Just starting out angel investing? Avoid these 7 mistakes.
Something happens in the process when you collaboratively have the right people and objectives in place as an angel investor. At some point for the people in the room there is a realization that the next generation of business leaders is there right in front of us and that there’s ways to help them succeed. It’s not just about money for most.
One survey finds that while about half of angel investors rate the potential for returns as their top motivator for investing, about a third also rank solving some of the world’s biggest challenges as another.
Experienced angel investors realize the importance of a good network, diversification of their portfolio, quick and thoughtful due diligence, and getting to know the team. Even then, there may be no way to foresee a global crisis, a stealth competitor, or other risks that are completely outside the startup’s control. But some obstacles are avoidable with the right knowledge. I have over 20 years experience, I’ve reviewed about 4,500 deals working closely with others in this industry, and founded one of the largest angel conferences. These are the seven most valuable lessons I’ve learned.
An early mistake I made was paying too much attention to the product and not enough to other aspects of the deal.
1. Signing an NDA.
I signed a couple of non disclosure agreements early on. As a novice investor, I didn’t see the harm.
What I quickly learned is that most NDAs are sweeping and cover things you wouldn’t expect.

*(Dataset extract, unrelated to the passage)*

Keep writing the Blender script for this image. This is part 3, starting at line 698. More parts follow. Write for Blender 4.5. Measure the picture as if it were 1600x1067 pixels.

They also prevent you from doing good diligence or sharing deals with other investors.
When I get serious about a deal, I often talk with my colleagues and others for input or to better understand some aspect of it. Like most investors, I don’t write huge checks, so I lean on my network to assemble other investors around the deal. An NDA prevents me from doing that. Early in a conversation with a founder I don’t need to know highly confidential information that an NDA protects. If I get far enough into due diligence and it becomes important to the deal to know the more confidential aspects — like software code, methodology, or a unique sales process — I will work with a founder to identify a third party we both agree on to sign an NDA, evaluate confidential components, and report findings to me so I can make a more informed decision.
2. Too many eggs in one basket.
A lot of us make this mistake early on: We invest too much money on one of our first deals. We look at a few deals and decide, for whatever reason, to invest a big chunk of our budget into one deal. If you spread the money around (investing in a member-managed fund for example) you can learn a lot about different industries and stages while you build up your network of other investors.
3. Not paying attention to the ones that sound too ‘out there.’
Yep, an early mistake I made was paying too much attention to the product and not enough to other aspects of the deal. A device that mimics kidney function and miniature nuclear reactors that snap together like Legos both seemed like pie-in-the-sky ideas that I passed on when I first started out.